Citizen expectations are clear. Leadership is listening. And now agencies must work to deliver on the demand: Make government more customer-focused, more efficient and more effective.

Delivering at the speed of change

Traditionally, Congress appropriates funding to departments and agencies for specific programs, with the agencies and departments using the traditional procurement approach to enter into contracts for those goods and/or services needed to support the program outcomes. The process follows a traditional life cycle of three to five years.

How then can an agency deliver on a constantly changing customer environment and create digital services utilizing the best innovation and technological solutions on a continuous basis? For the federal government to perform at its best, these services need frequent care and attention — not necessarily a feature incorporated into time and materials, firm fixed price, and cost-plus government contracts.

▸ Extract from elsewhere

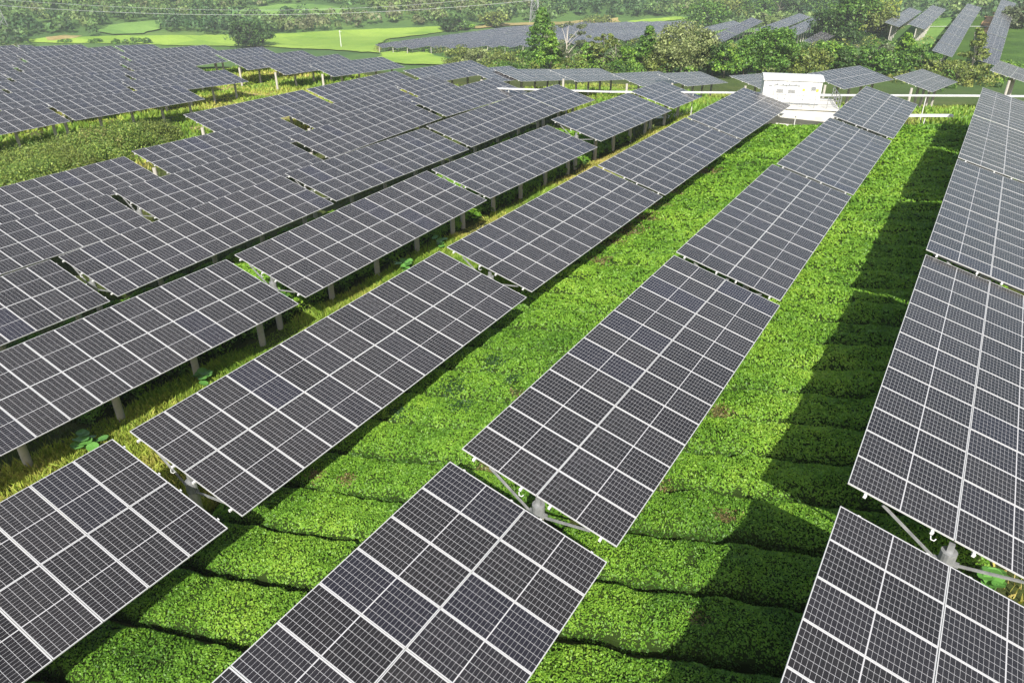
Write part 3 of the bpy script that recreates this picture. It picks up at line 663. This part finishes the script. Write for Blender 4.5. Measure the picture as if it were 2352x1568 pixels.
TR = [('pine_tree', 1243, 166, 20, 92, 'cone', 'mid', 'tall conical pine standing up before the valley panel field', 6000, 'bark'),
 ('pine_tree', 1262, 168, 74, 80, 'cone', 'fresh', 'shorter bright pine touching the foot of the tall conical pine', 3000, 'bark'),
 ('thin_tree', 1303, 166, 55, 80, 'pine', 'grey', 'thin greyish tree with a pale trunk right of the tall pine', 1300, 'palebark'),
 ('round_tree', 1345, 166, 100, 50, 'cone', 'fresh', 'small bright green tree beside the thin greyish tree', 1700, 'bark'),
 ('round_tree', 1385, 166, 78, 56, 'pine', 'olive', 'small olive tree right of the thin greyish tree', 1500, 'bark'),
 ('thin_tree', 1412, 168, 98, 34, 'pine', 'grey', 'nearly bare leaning young tree before the olive tree', 260, 'palebark'),
 ('pine_tree', 1484, 168, 62, 74, 'cone', 'mid', 'green pine left of the pale yellowish tree', 3600, 'bark'),
 ('round_tree', 1440, 168, 112, 62, 'round', 'fresh', 'low light green tree in front of the green pine', 1600, 'bark'),
 ('pale_tree', 1563, 172, 57, 118, 'round', 'pale', 'broad pale yellowish tree in the middle of the tree belt', 4600, 'palebark'),
 ('yellow_shrub', 1523, 142, 92, 62, 'bush', 'yellow', 'yellow green leafy shrub behind the pale yellowish tree', 1300, 'bark'),
 ('round_tree', 1520, 172, 122, 70, 'round', 'olive', 'low olive tree at the left foot of the pale yellowish tree', 1600, 'bark'),
 ('round_tree', 1635, 174, 100, 70, 'round', 'dark', 'dark leafy tree right of the pale yellowish tree', 2600, 'bark'),
 ('round_tree', 1706, 176, 84, 84, 'cone', 'mid', 'tall full green tree just left above the white cabin', 4200, 'bark'),
 ('round_tree', 1662, 178, 116, 70, 'round', 'fresh', 'low bright tree in front of the dark leafy tree', 1700, 'bark'),
 ('round_tree', 1765, 178, 64, 96, 'round', 'mid', 'largest full green tree directly behind the white cabin', 5000, 'bark'),
 ('round_tree', 1798, 178, 108, 80, 'round', 'olive', 'olive tree low behind the roof of the white cabin', 1900, 'bark'),
 ('round_tree', 1850, 176, 112, 76, 'round', 'olive', 'olive tree just right above the white cabin', 2300, 'bark'),
 ('round_tree', 1893, 172, 98, 60, 'round', 'fresh', 'bright green tree between two dark trees right of the cabin', 1900, 'bark'),
 ('round_tree', 1925, 176, 112, 70, 'cone', 'dark', 'dark low tree above the twin panel table right of cabin', 2200, 'bark'),
 ('round_tree', 1968, 172, 110, 72, 'pine', 'mid', 'mid green tree in front of the running down grey panel row', 2600, 'bark'),
 ('thin_tree', 2008, 172, 104, 60, 'round', 'grey', 'greyish tree left of the bright pines at the right', 1500, 'palebark'),
 ('pine_tree', 2064, 172, 78, 66, 'cone', 'fresh', 'bright green pine below the short pale panel row', 3400, 'bark'),
 ('pine_tree', 2102, 176, 104, 66, 'pine', 'mid', 'low bushy pine right of the bright green pine', 2300, 'bark'),
 ('round_tree', 2040, 176, 118, 80, 'round', 'mid', 'low green tree behind the small table on slanted struts', 1900, 'bark'),
 ('pine_tree', 2150, 182, 140, 66, 'round', 'olive', 'low olive pine under the lower end of the long pale row', 1800, 'bark'),
 ('pine_tree', 2220, 186, 66, 72, 'cone', 'olive', 'slender pine with a pale trunk near the right edge', 1500, 'palebark'),
 ('round_tree', 2190, 190, 146, 76, 'bush', 'olive', 'olive bushy tree at the foot of the slender pale trunked pine', 1300, 'bark'),
 ('round_tree', 2262, 182, 152, 56, 'bush', 'dark', 'dark bushy tree right of the slender pine', 1300, 'bark'),
 ('round_tree', 2318, 176, 146, 64, 'bush', 'fresh', 'bright bushy tree by the lower right tea shadow', 1200, 'bark'),
 ('round_tree', 1058, 156, 106, 66, 'bush', 'olive', 'leftmost olive bush of the tree belt beside the rice field', 1600, 'bark'),
 ('round_tree', 1098, 158, 112, 62, 'bush', 'pale', 'yellowish bush second from the left in the tree belt', 1500, 'bark'),
 ('round_tree', 1140, 160, 116, 64, 'bush', 'olive', 'olive bush third from the left in the tree belt', 1500, 'bark'),
 ('round_tree', 1180, 162, 118, 62, 'bush', 'olive', 'olive bush touching the left side of the tall conical pine', 1500, 'bark'),
 ('round_tree', 1215, 166, 122, 50, 'bush', 'pale', 'yellow olive bush at the very foot of the tall pine', 1100, 'bark'),
 ('round_tree', 1320, 168, 128, 54, 'bush', 'olive', 'olive bush under the thin greyish tree', 1100, 'bark'),
 ('round_tree', 576, 109, 52, 78, 'round', 'dark', 'lone round dark tree at the edge of the left panel field', 2600, 'bark'),
 ('round_tree', 1041, 71, 42, 56, 'round', 'dark', 'dark round tree at the edge of the valley panel field', 1300, 'bark'),
 ('round_tree', 1073, 68, 52, 32, 'bush', 'fresh', 'small bright bush right of the dark round valley tree', 500, 'bark'),
 ('round_tree', 1136, 63, 28, 52, 'round', 'olive', 'olive tree left of the pylon at the valley panel field', 1100, 'bark'),
 ('round_tree', 1380, 62, 40, 84, 'bush', 'olive', 'wide low bush right of the pylon by the dry grass', 900, 'bark'),
 ('round_tree', 1612, 70, 6, 90, 'round', 'mid', 'leftmost of the tall trees above the far panel tables', 2000, 'bark'),
 ('round_tree', 1668, 62, 2, 90, 'round', 'olive', 'second of the tall trees above the far panel tables', 2000, 'bark'),
 ('round_tree', 1726, 58, 0, 90, 'round', 'mid', 'third of the tall trees above the far panel tables', 2000, 'bark'),
 ('round_tree', 1785, 50, -4, 90, 'round', 'dark', 'fourth of the tall trees above the far panel tables', 2000, 'bark'),
 ('round_tree', 1846, 34, -14, 90, 'round', 'mid', 'fifth of the tall trees above the far panel tables', 1800, 'bark'),
 ('pine_tree', 1908, 92, 22, 84, 'round', 'dark', 'dark pine at the left of the big group at the top', 3600, 'bark'),
 ('pine_tree', 1952, 86, -14, 96, 'round', 'mid', 'tallest green tree of the big group at the top', 3600, 'bark'),
 ('pine_tree', 1992, 80, 10, 76, 'round', 'olive', 'olive tree at the right of the big group at the top', 2800, 'bark'),
 ('round_tree', 1948, 100, 66, 76, 'bush', 'dark', 'dark undergrowth tree below the big group at the top', 1600, 'bark'),
 ('round_tree', 2032, 74, 36, 50, 'bush', 'pale', 'yellowish bush right of the big group at the top', 900, 'bark'),
 ('round_tree', 2010, 62, -6, 60, 'round', 'yellow', 'yellow green tree crown at the top edge beside the big group', 1400, 'bark'),
 ('round_tree', 2334, 66, 18, 60, 'round', 'grey', 'grey green tree overlapping the long pale row at the right edge', 1500, 'bark')]
for (nm, u, vb, vt, w, shp, pal, lab, nl, bk) in TR: tree(nm, u, vb, vt, w, shp, pal, lab, 'tree', 'trees of the middle distance', nl, bk)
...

The use of transaction fees to deliver digital services is commonplace in the private sector and across state governments. It’s a service delivery model often called transaction-based contracting in the federal government.

Utilizing modest efficiency fees for the delivery of federal government digital services — transaction-based contracting — would create a public-private partnership especially for missions offering a transaction component directly to the public. Services like registrations, filings, licenses, permits and reservations provided by agencies responsible for land management, transportation, judicial proceedings and health care are all instances in which transaction-based contracts could be used to deliver government digital services.

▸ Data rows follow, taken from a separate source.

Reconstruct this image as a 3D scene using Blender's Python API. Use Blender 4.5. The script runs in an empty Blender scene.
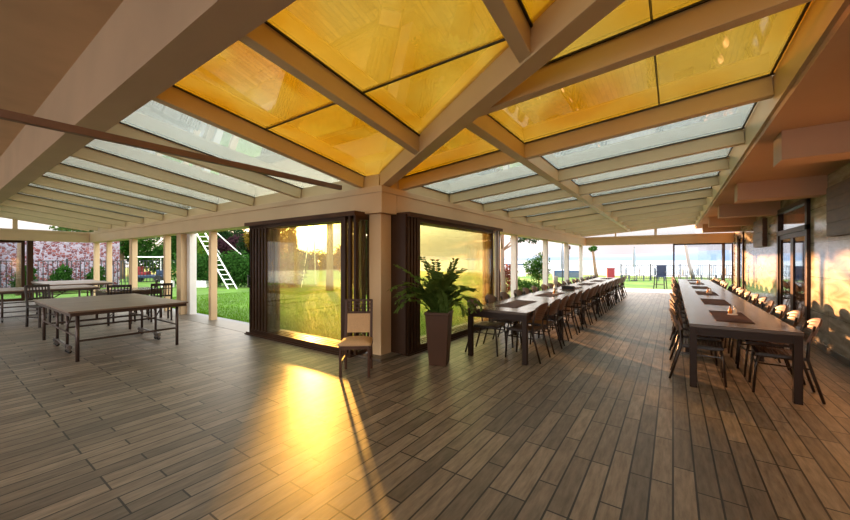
import bpy, bmesh, math, random
from mathutils import Vector, Matrix
import numpy as np
PI = math.pi
R = math.radians
C = bpy.context.scene.collection
sc = bpy.context.scene

# ------------------------------------------------------------------ camera, world, sun, exposure
cam = bpy.data.cameras.new('camera'); cam.lens = 15.0; cam.sensor_width = 36.0; cam.clip_end = 6000; cam.clip_start = 0.05
co = bpy.data.objects.new('camera', cam); C.objects.link(co)
co.location = (0, 0, 1.5); co.rotation_euler = (R(90), 0, R(35)); sc.camera = co
sc.view_settings.view_transform = 'Standard'; sc.view_settings.look = 'None'
sc.view_settings.exposure = 1.82; sc.view_settings.gamma = 1.0; sc.view_settings.use_curve_mapping = False
sc.cycles.transparent_max_bounces = 40
sc.cycles.max_bounces = 10; sc.cycles.diffuse_bounces = 5; sc.cycles.glossy_bounces = 4
sc.cycles.caustics_reflective = False; sc.cycles.caustics_refractive = False
sc.cycles.sample_clamp_indirect = 4.0
SUN_EL = 4.7
SUN = Vector((-0.8 * math.cos(R(SUN_EL)), 0.6 * math.cos(R(SUN_EL)), math.sin(R(SUN_EL))))
sl = bpy.data.lights.new('sun', 'SUN'); sl.energy = 7.5; sl.color = (1.0, 0.47, 0.19); sl.angle = R(1.2)
so = bpy.data.objects.new('sun', sl); C.objects.link(so); so.location = (-30, 22, 12)
so.rotation_euler = SUN.to_track_quat('Z', 'Y').to_euler()

w = bpy.data.worlds.new('sky'); sc.world = w; w.use_nodes = True
nt = w.node_tree; N = nt.nodes; L = nt.links; N.clear()
def wn(t, **k):
    n = N.new(t)
    for a, b in k.items(): setattr(n, a, b)
    return n
tc = wn('ShaderNodeTexCoord')
sep = wn('ShaderNodeSeparateXYZ'); L.new(tc.outputs['Generated'], sep.inputs[0])
ramp = wn('ShaderNodeValToRGB'); L.new(sep.outputs['Z'], ramp.inputs[0])
cr = ramp.color_ramp
cr.elements[0].position = 0.0; cr.elements[0].color = (0.285, 0.265, 0.285, 1)
cr.elements[1].position = 1.0; cr.elements[1].color = (0.80, 0.92, 1.0, 1)
e = cr.elements.new(0.05); e.color = (0.33, 0.295, 0.30, 1)
e = cr.elements.new(0.16); e.color = (1.1, 1.03, 0.94, 1)
e = cr.elements.new(0.30); e.color = (1.0, 1.0, .97, 1)
nz = wn('ShaderNodeTexNoise'); nz.inputs['Scale'].default_value = 3.0; nz.inputs['Detail'].default_value = 6
mp = wn('ShaderNodeMapping'); mp.inputs['Scale'].default_value = (1, 1, 3.0)
L.new(tc.outputs['Generated'], mp.inputs[0]); L.new(mp.outputs[0], nz.inputs[0])
nm = wn('ShaderNodeMapRange'); nm.inputs[1].default_value = .3; nm.inputs[2].default_value = .7; nm.inputs[3].default_value = .78; nm.inputs[4].default_value = 1.12
L.new(nz.outputs[0], nm.inputs[0])
mul = wn('ShaderNodeVectorMath', operation='SCALE'); L.new(ramp.outputs[0], mul.inputs[0]); L.new(nm.outputs[0], mul.inputs['Scale'])
nrm = wn('ShaderNodeVectorMath', operation='NORMALIZE'); L.new(tc.outputs['Generated'], nrm.inputs[0])
dot = wn('ShaderNodeVectorMath', operation='DOT_PRODUCT'); L.new(nrm.outputs[0], dot.inputs[0]); dot.inputs[1].default_value = SUN
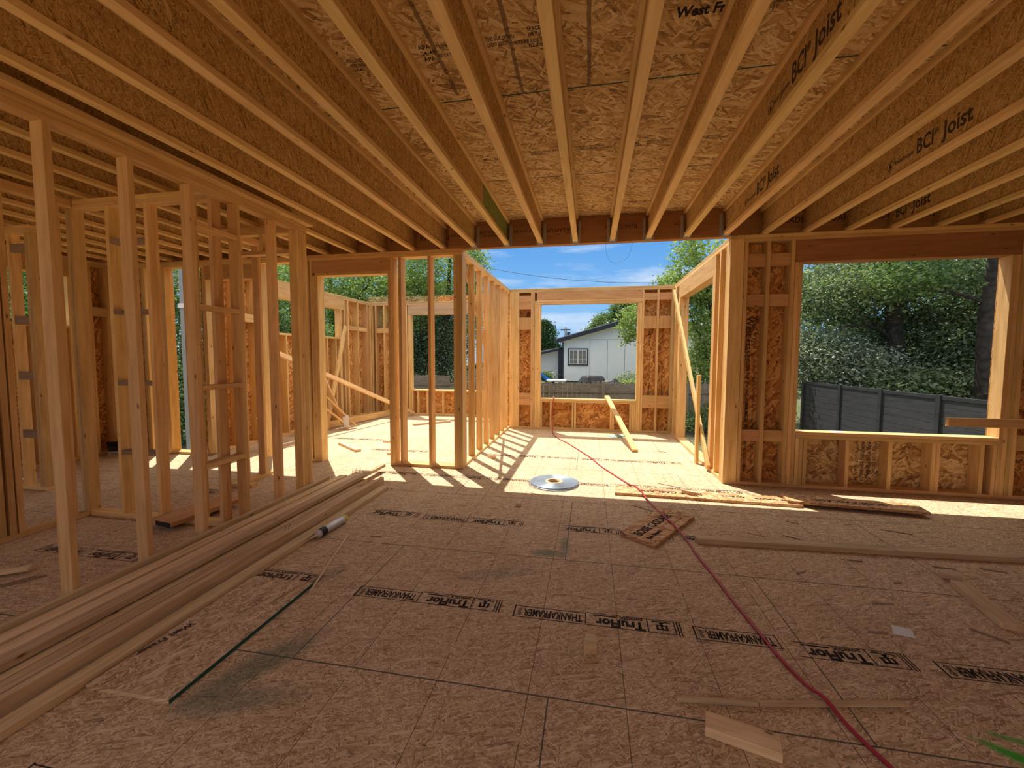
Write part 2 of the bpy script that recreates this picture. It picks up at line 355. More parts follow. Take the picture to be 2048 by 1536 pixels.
def tube(name, pts, r, material, parent=None, sides=10, closed=False):
    P = [Vector(p) for p in pts]; rr = r if isinstance(r, (list, tuple)) else [r]*len(P)
    v, f = [], []; n = len(P); nrm = Vector((0, 0, 1))
    for i, p in enumerate(P):
        d = (P[min(i+1, n-1)]-P[max(i-1, 0)]).normalized()
        if abs(d.dot(nrm)) > .95: nrm = Vector((1, 0, 0)) if abs(d.x) < .9 else Vector((0, 1, 0))
        a = (nrm-d*nrm.dot(d)).normalized(); nrm = a; b_ = d.cross(a)
        for k in range(sides):
            th = 2*math.pi*k/sides; v.append(p+(a*math.cos(th)+b_*math.sin(th))*rr[i])
    for i in range(n-1):
        for k in range(sides):
            f.append((i*sides+k, i*sides+(k+1) % sides, (i+1)*sides+(k+1) % sides, (i+1)*sides+k))
    f += [tuple(range(sides))[::-1], tuple(range((n-1)*sides, n*sides))]
    return mesh(name, v, f, material, parent, smooth=True)
def lathe(name, prof, material, parent=None, sides=48, loc=None):
    v, f = [], []; n = len(prof)
    for k in range(sides):
        th = 2*math.pi*k/sides
        for r_, z in prof: v.append((r_*math.cos(th), r_*math.sin(th), z))
    for k in range(sides):
        for i in range(n-1):
            a = k*n+i; b_ = ((k+1) % sides)*n+i; f.append((a, b_, b_+1, a+1))
    return mesh(name, v, f, material, parent, smooth=True, loc=loc)
def spline(pts, n=8):
    P = [Vector(p) for p in pts]; P = [P[0]*2-P[1]]+P+[P[-1]*2-P[-2]]; o = []
    for i in range(1, len(P)-2):
        for k in range(n):
            t_ = k/n; a, b_, c, d = P[i-1:i+3]
            o.append(.5*((2*b_)+(c-a)*t_+(2*a-5*b_+4*c-d)*t_*t_+(3*b_-a-3*c+d)*t_**3))
    o.append(P[-2]); return o
def text(body, size, mtx, material, parent, sx=1, bold=0, align='LEFT', name='printed_lettering', width=None):
    c = bpy.data.curves.new(name, 'FONT'); c.body = body; c.size = size; c.align_x = align; c.align_y = 'CENTER'; c.offset = bold; c.resolution_u = 2
    tmp = bpy.data.objects.new(name, c); me = bpy.data.meshes.new_from_object(tmp); bpy.data.objects.remove(tmp); bpy.data.curves.remove(c)
    me.materials.clear(); me.materials.append(material); me.name = name
    if width:
        xs_ = [v_.co.x for v_ in me.vertices]; k_ = width/max(1e-6, max(xs_)-min(xs_)); x_0 = min(xs_)
        for v_ in me.vertices: v_.co.x = (v_.co.x-x_0)*k_
    o = bpy.data.objects.new(name, me); COL.objects.link(o)
    if parent is not None:
        o.parent = parent
    o.matrix_basis = mtx @ Matrix.Diagonal((sx, 1, 1, 1)); return o
def frame_on(loc, xdir, ydir):
    x, y = Vector(xdir).normalized(), Vector(ydir).normalized(); m_ = Matrix((x, y, x.cross(y))).transposed().to_4x4(); m_.translation = loc; return m_
def strokes(rects, mtx, material, parent, name='printed_mark'):
    v, f = [], []
    for x0, y0, x1, y1 in rects:
        i = len(v); v += [(x0, y0, 0), (x1, y0, 0), (x1, y1, 0), (x0, y1, 0)]; f.append((i, i+1, i+2, i+3))
    o = mesh(name, v, f, material, parent); o.matrix_basis = mtx; return o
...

The end result for the government is a low-investment, low-risk relationship with a private sector partner that is held accountable for the life of the service and thereby committed to its success.

Under a transaction-based model, one potential option is for the private-sector partner to invest its capital assuming the financial risks of building, offering and/or maintaining the government service, working closely with the agency project team. The incentive would be for the private sector partner to bring the services online faster as they would be paid on a transaction basis by the end users of the solution. Payment comes from the users of the service, ensuring the private sector partner is constantly and consistently focused on the needs of the end user while being efficient and effective with the solution.

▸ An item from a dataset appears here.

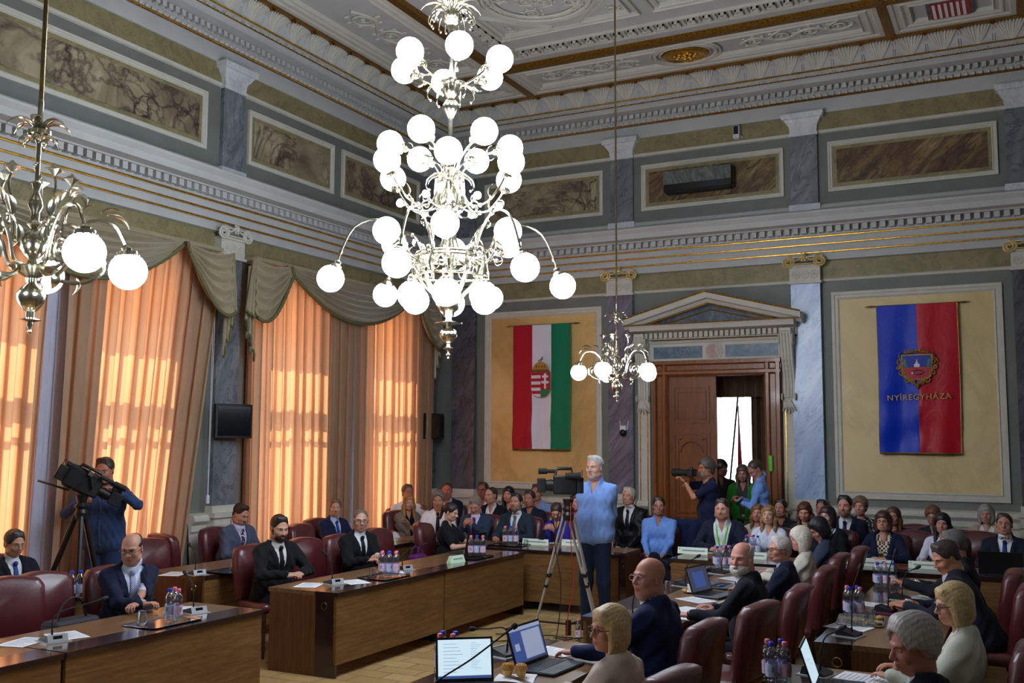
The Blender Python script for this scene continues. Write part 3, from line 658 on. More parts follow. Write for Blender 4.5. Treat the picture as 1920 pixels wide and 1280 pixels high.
# ------------------------------------------------------------------ chandeliers
def fr_(u, rz): return (rz[0], 0, rz[1])
def smooth_path(pts, n=18):
    P = [np.array(p, float) for p in pts]; P = [2*P[0]-P[1]]+P+[2*P[-1]-P[-2]]; out = []
    m = len(P)-3
    for i in range(m):
        for t in np.linspace(0, 1, max(3, n//m), endpoint=(i == m-1)):
            a, b, c, d = P[i:i+4]; out.append(.5*((2*b)+(c-a)*t+(2*a-5*b+4*c-d)*t*t+(3*b-a-3*c+d)*t**3))
    return out
def spiral(mb, c, r, turns, t, a0=0, s=1, n=24):
    mb.tube([(c[0]+r*(1-u*.82)*cos(a0+s*u*turns*2*PI), 0, c[1]+r*(1-u*.82)*sin(a0+s*u*turns*2*PI)) for u in np.linspace(0, 1, n)], [t*(1-.4*u) for u in np.linspace(0, 1, n)], 6)
def leafy(mb, p, ang, L, w=.012, curl=1.0):
    pts = []; 
    for u in np.linspace(0, 1, 9):
        a = ang-curl*u*1.6; pts.append(a)
    q = np.array(p, float); path = [q.copy()]
    for a in pts: q = q+np.array([cos(a), 0, sin(a)])*L/9; path.append(q.copy())
    mb.tube(path, [w*.5]+[w*(1.6*sin(PI*min(1, .15+i/9.))+.2) for i in range(9)], 6, flat=.35)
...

Currently, the governmentwide policies and procedures are limited for these types of contracts. In 2015, Congress requested the Office of Management and Budget report to the Committee on Appropriations on the use of “transaction-based or no-cost funding models for procuring information technology goods and services.”

OMB noted: “Experience with no-cost contracts to support IT requirements has been limited to date,” but “OMB views no-cost contracting as one of a suite of tools that may reduce cost and increase efficiencies in the delivery of Information Technology (IT) services.” No-cost contracting was included in OMB’s publication “Transforming the Marketplace: Simplifying Federal Procurement to Improve Performance, Drive Innovation, and Increase Savings” dated Dec. 4, 2014.

Real changes

My home state of West Virginia is one of over half the states across the U.S. using a transaction model to deliver digital government services. The results are real, including eliminating more than $13 million in infrastructure, application development, customer service, and security- and payment-processing costs. In addition, the private sector, in working with the state, has developed almost 100 digital government services for 79 state agencies and 19 local governments across West Virginia using no-cost contracting.

The Department of the Interior, the Department of Agriculture, the Forest Service and the Department of Transportation have experienced similar results using transaction contracting models for delivering digital government services.

For government to be able to provide the level of customer service expected today, agencies must look for new ways to deliver results. Transaction contracting models require the federal government to recognize its limitations regarding its ability to deliver timely innovative solutions; and it should partner with the private sector in the delivery of digital government solutions with a steady focus on the customer. As agencies look for new ways to meet the demand for more efficient, effective and customer service-focused government, transaction contracting models should be part of that consideration.

Karen Evans is a partner at consulting firm KE&T Partners, and former administrator of the Office of Electronic Government and Information Technology at the Office of Management and Budget. She is also national director of the US Cyber Challenge, the nationwide talent search and skills development program focused specifically on the cyber workforce.